When the Declaration of Independence was under the consideration of Congress, there were two or three unlucky expressions in it which gave offence to some members. The words "Scotch and other foreign auxiliaries" excited the ire of a gentleman or two of that country. Severe strictures on the conduct of the British king, in negotiating our repeated repeals of the law which permitted the importation of slaves, were disapproved by some Southern gentlemen, whose reflections were not yet matured to the full abhorrence of that traffic. Although the offensive expressions were immediately yielded these gentlemen continued their depredations on other parts of the instrument. I was sitting by Dr. Franklin, who perceived that I was not insensible to these mutilations. "I have made it a rule," said he, "whenever in my power, to avoid becoming the draughtsman of papers to be reviewed by a public body. I took my lesson from an incident which I will relate to you. When I was a journeyman printer, one of my companions, an apprentice hatter, having served out his time, was about to open shop for himself. His first concern was to have a handsome signboard, with a proper inscription. He composed it in these words, 'John Thompson, Hatter, makes and sells hats for ready money,' with a figure of a hat subjoined; but he thought he would submit it to his friends for their amendments. The first he showed it to thought the word 'Hatter' tautologous, because followed by the words 'makes hats,' which show he was a hatter. It was struck oat. The next observed that the word 'makes' might as well be omitted, because his customers would not care who made the hats. If good and to their mind, they would buy, by whomsoever made. He struck it out. A third said he thought the words 'for ready money' were useless, as it was not the custom of the place to sell on credit. Every one who purchased expected to pay. They were parted with, and the inscription now stood, 'John Thompson sells hats.' 'Sells bats!' says his next friend. Why nobody will expect you to give them away, what then is the use of that word? It was stricken out, and 'bats' followed it, the rather as there was one painted on the board. So the inscription was reduced ultimately to 'John Thompson' with the figure of a hat subjoined."

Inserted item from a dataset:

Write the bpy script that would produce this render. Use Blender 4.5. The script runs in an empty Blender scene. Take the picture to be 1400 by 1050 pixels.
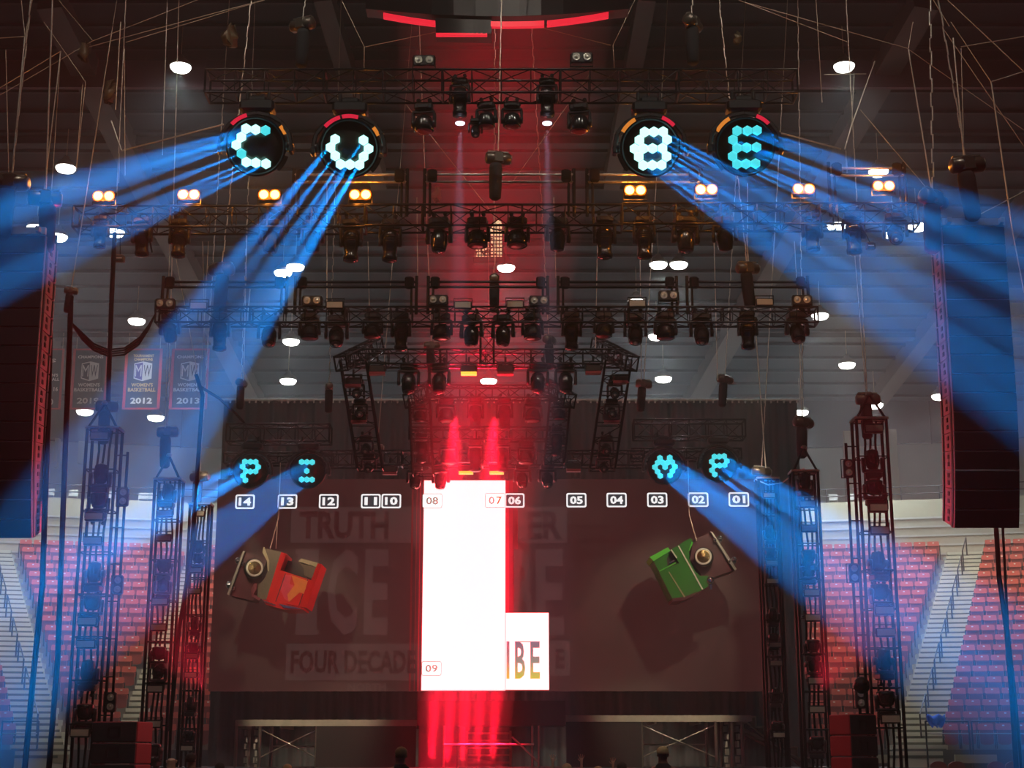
import bpy, math, random
from mathutils import Vector, Matrix, Euler
random.seed(7)
S = bpy.context.scene
COL = S.collection
TILT = math.radians(13.8)
F = 2090.0
EYE = Vector((0, 0, 1.7))
R = math.radians

# ------------------------------------------------------------------ camera, world, exposure
cam = bpy.data.objects.new('camera', bpy.data.cameras.new('camera'))
COL.objects.link(cam)
S.camera = cam
cam.data.sensor_width = 36
cam.data.lens = 36 * F / 1400
cam.data.clip_end = 500
cam.location = EYE
cam.rotation_euler = (math.radians(90) + TILT, 0, 0)
S.view_settings.view_transform = 'Standard'
S.view_settings.look = 'None'
S.view_settings.gamma = 1
S.view_settings.use_curve_mapping = False
S.view_settings.exposure = 0.0
S.cycles.max_bounces = 3
S.cycles.diffuse_bounces = 2
S.cycles.glossy_bounces = 2
S.cycles.volume_bounces = 0
S.cycles.transparent_max_bounces = 4
S.cycles.use_denoising = True
S.cycles.sample_clamp_indirect = 3.0

HAZE = 0.0042
world = bpy.data.worlds.new('arena_air')
S.world = world
world.use_nodes = True
wn = world.node_tree
wn.nodes['Background'].inputs[0].default_value = (0.02, 0.022, 0.03, 1)
wn.nodes['Background'].inputs[1].default_value = 0.0
vs = wn.nodes.new('ShaderNodeVolumeScatter')
vs.inputs['Color'].default_value = (0.93, 0.97, 1.0, 1)
vs.inputs['Density'].default_value = HAZE
vs.inputs['Anisotropy'].default_value = 0.25
wn.links.new(vs.outputs[0], wn.nodes['World Output'].inputs['Volume'])


def ray(x, y):
    dx = (x - 700) / F
    dz = -(y - 525) / F
    return Vector((dx, math.cos(TILT) - dz * math.sin(TILT), math.sin(TILT) + dz * math.cos(TILT)))


def at(x, y, Y):
    c = ray(x, y)
    return EYE + c * (Y / c.y)


def zat(y, Y):
    return at(700, y, Y).z


def hit(x, y, p0, n):
    c = ray(x, y)
    t = (Vector(p0) - EYE).dot(n) / c.dot(n)
    return EYE + c * t


def px_per_m(x, y, Y):
    p = at(x, y, Y)
    return F / ((p - EYE).dot(Vector((0, math.cos(TILT), math.sin(TILT)))))


# roof plane of the arena above the stage end
RB = at(700, 548, 70)
RT = at(700, -60, 45)
ROOF_N = (RT - RB).normalized().cross(Vector((1, 0, 0))).normalized()


def spot(name, p, d, ang, e, col, r=.05, bl=.3):
    l = bpy.data.lights.new(name, 'SPOT')
    l.energy = e
    l.color = col
    l.spot_size = math.radians(ang)
    l.spot_blend = bl
    l.shadow_soft_size = r
    o = bpy.data.objects.new(name, l)
    COL.objects.link(o)
    o.location = p
    o.rotation_euler = Vector(d).to_track_quat('-Z', 'Y').to_euler()
    return o


def point(name, p, e, col, r=.05):
    l = bpy.data.lights.new(name, 'POINT')
    l.energy = e
    l.color = col
    l.shadow_soft_size = r
    o = bpy.data.objects.new(name, l)
    COL.objects.link(o)
    o.location = p
    return o


# red uplights added on the deck to make the red column
RED_E = 46000
for x, tx, k in ((590, 640, 1), (611, 662, 1), (632, 688, 1), (652, 710, .9), (672, 735, .9)):
    p = at(x, 1047, 40.6)
    spot('added_red_uplight', p, at(tx, 10, 36.5) - p, 15, RED_E * k, (1, .004, .028), .1, .8)
for x, tx in ((622, 606), (676, 652)):  # red downlights added in the rig to fill the lower red column
    p = at(x, 566, 39.2)
    spot('added_red_downlight', p, at(tx, 1040, 40.6) - p, 22, 52000, (1, .004, .028), .1, .8)
# red side lamps added to tint the speaker arrays and the towers
for s in (-1, 1):
    p = Vector((s * 6.7, 34.2, 3.1))
    spot('added_red_side_lamp', p, Vector((s * 8.8, 28, 8.6)) - p, 54, 5500, (1, .015, .06), .1, .8)
# warm fill lamps added above the bowl to brighten the seats
for x in (-22, -17, -11.5, 11.5, 17, 22):
    spot('added_bowl_fill', Vector((x, 50, 17.5)), Vector((0, 5, -10)), 95, 2600, (1, .78, .54), .3, .8)
# warm spots added to light the two cars and the risers
for x, y, e in ((372, 790, 1500), (948, 772, 1500), (440, 990, 1700), (900, 985, 1700)):
    q = at(x, y, 43)
    p = q + Vector((-1.2 if x < 700 else 1.2, -6.5, 4.5))
    spot('added_warm_spot', p, q - p, 34, e, (1, .82, .55), .1, .6)
# warm lamps added high in front of the rig for truss highlights
for x in (-9, 0, 9):
    p = Vector((x, 19, 27))
    spot('warm_roof_added_light', p, Vector((x * .9, 36, 12)) - p, 75, 2300, (1, .9, .76), .2, .6)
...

The Doctor and Silas Deane were in conversation one day at Passy, on the numerous errors in the Abbe's Histoire des deux Indes, when he happened to step in. After the usual salutations, Silas Deane said to him, "The Doctor and myself, Abbe', were just speaking of the errors of fact into which you have been led in your history." "Oh, no Sir," said the Abbe', "that is impossible. I took the greatest care not to insert a single fact, for which I had not the most unquestionable authority." "Why," says Deane, "there is the story of Polly Baker, and the eloquent apology you have put into her mouth, when brought before a court of Massachusetts to suffer punishment under a law which you cite, for having had a bastard. I know there never was such a law in Massachusetts." "Be assured," said the Abbe', "you are mistaken, and that that is a true story. I do not immediately recollect indeed the particular information on which I quote it; but I am certain that I had for it unquestionable authority." Doctor Franklin, who had been for some time shaking with unrestrained laughter at the Abbe's confidence in his authority for that tale, said, "I will tell you, Abbe', the origin of that story. When I was a pninter and editor of a newspaper, we were sometimes slack of news, and to amuse our customers, I used to fill up our vacant columns with anecdotes and fables, and fancies of my own, and this of Polly Baker is a story of my making, on one of these occasions." The Abbe', without the least disconcert, exclaimed with a laugh, "Oh, very well, Doctor, I had rather relate your stories than other men's truths.